WKU to host women’s leadership conference

Monica Kast

WKU will be hosting Women Leading, a conference about leadership styles and opportunities for women, in Downing Student Union on Friday, Feb. 19.

The conference is sponsored by the WKU LEAD Coalition, WKU Women in Science and Engineering, or WISE, and the Ogden College of Science and Engineering. The conference will feature three guest speakers who are women that hold prominent leadership positions.

Carly Speranza, a former intelligence officer in the United States Air Force and current department chairwoman at the National Intelligence University, will be presenting on understanding leadership differences between men and women.

Susan Wente, the provost and vice chancellor for Academic Affairs at Vanderbilt University, will be speaking on different pathways to leadership opportunities.

Laura Bryan, vice president for Academic Affairs and dean of Transylvania University, will be presenting on balancing life at work and outside of work.

Jerry Daday, associate professor of sociology and executive director of the Center for Faculty Development, is one of the event planners and said the goal of the conference is to “get people thinking about and start a conversation about leading broadly.”

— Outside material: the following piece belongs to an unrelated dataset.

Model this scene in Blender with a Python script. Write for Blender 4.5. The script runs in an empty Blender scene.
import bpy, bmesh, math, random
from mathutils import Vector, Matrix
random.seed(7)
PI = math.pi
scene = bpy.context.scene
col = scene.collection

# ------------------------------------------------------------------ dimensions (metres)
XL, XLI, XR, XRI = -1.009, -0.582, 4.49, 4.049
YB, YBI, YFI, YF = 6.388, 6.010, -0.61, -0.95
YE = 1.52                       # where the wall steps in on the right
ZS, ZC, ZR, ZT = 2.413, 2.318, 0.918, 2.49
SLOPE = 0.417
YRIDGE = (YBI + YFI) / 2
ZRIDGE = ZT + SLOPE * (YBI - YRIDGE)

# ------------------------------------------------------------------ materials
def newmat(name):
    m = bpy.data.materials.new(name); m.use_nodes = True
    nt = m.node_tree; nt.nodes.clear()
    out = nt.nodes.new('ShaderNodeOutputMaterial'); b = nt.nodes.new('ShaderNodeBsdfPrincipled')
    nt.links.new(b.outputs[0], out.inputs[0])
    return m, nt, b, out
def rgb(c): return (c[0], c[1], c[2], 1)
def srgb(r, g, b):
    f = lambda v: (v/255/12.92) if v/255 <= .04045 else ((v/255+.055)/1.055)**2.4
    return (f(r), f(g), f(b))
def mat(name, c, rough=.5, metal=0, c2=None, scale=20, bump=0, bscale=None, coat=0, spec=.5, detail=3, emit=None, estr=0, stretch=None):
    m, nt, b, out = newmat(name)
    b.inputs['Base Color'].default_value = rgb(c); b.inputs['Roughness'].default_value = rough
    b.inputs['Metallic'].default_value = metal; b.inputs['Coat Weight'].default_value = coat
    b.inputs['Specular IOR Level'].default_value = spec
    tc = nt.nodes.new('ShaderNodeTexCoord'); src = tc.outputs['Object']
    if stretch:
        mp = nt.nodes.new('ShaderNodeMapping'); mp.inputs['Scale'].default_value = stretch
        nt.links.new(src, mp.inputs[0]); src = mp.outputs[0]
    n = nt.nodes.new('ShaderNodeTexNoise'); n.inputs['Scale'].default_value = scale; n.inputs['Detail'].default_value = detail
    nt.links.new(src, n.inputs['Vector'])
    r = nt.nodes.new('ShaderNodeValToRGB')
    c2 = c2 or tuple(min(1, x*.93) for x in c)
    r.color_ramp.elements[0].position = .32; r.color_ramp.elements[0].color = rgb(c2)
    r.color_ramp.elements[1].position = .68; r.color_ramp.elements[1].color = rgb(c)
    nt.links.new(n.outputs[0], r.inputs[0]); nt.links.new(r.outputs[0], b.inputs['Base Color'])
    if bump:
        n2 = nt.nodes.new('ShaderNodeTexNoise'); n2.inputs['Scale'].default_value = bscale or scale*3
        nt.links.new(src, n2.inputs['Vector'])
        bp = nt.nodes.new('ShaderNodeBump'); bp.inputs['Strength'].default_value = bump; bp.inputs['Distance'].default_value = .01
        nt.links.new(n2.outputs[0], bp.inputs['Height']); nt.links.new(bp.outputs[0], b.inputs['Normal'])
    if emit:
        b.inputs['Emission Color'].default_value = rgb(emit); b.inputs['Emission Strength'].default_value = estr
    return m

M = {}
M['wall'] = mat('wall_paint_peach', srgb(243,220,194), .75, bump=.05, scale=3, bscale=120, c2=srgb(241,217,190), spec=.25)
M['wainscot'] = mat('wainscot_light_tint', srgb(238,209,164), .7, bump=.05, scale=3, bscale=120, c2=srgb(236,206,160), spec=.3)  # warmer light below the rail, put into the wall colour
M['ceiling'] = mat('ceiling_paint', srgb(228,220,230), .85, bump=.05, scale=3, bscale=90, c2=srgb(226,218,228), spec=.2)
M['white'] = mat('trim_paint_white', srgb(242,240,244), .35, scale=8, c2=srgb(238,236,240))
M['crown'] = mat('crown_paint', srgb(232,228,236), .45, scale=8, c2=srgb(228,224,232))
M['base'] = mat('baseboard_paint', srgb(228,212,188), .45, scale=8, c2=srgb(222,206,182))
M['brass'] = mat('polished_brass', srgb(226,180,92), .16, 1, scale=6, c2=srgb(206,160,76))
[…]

“We have to move past the idea that only men can lead and women have to follow,” Daday said.

Daday formerly worked at a Fortune 500 company. He said he was shocked by the lack of female presence in the business world and also by the lack of females in higher education leadership positions.

“Women are getting about half of the PhDs in this country and over half of the bachelor’s degrees, yet we don’t see women in these prominent leadership positions,” Daday said.

Women have earned over half of all bachelor’s degrees and half of the bachelor’s degrees in science and engineering fields since the late 1990s, according to a study done by the National Science Foundation in 2014.

However, women are still in fewer leadership roles both in business and higher education.

Cheryl Stevens, the dean of Ogden College, said that since she has been at WKU, increasing the number of female faculty in Ogden College has been a priority.

Stevens also helped start the WISE program on campus.

“We created a Women in Science and Engineering group in Ogden whose purpose is to provide some programming to help female faculty navigate some of the challenges associated with being successful in their jobs and being able to successfully compete for promotions and tenure,” Stevens said. “When Jerry Daday asked if I was interested in serving on the conference steering committee, I thought it was a great way to also support our WISE initiative.”

Daday added that this conference will be beneficial for both men and women.

“Men will be working for women; men will be led by women,” Daday said. “Men will need to know how to work with these different leadership styles.”

Daday said they have filled the 200 reserved seats for the conference but will have overflow rooms available in DSU, where the conference will be broadcast and available to watch. It will also be broadcast to WKU’s regional campuses.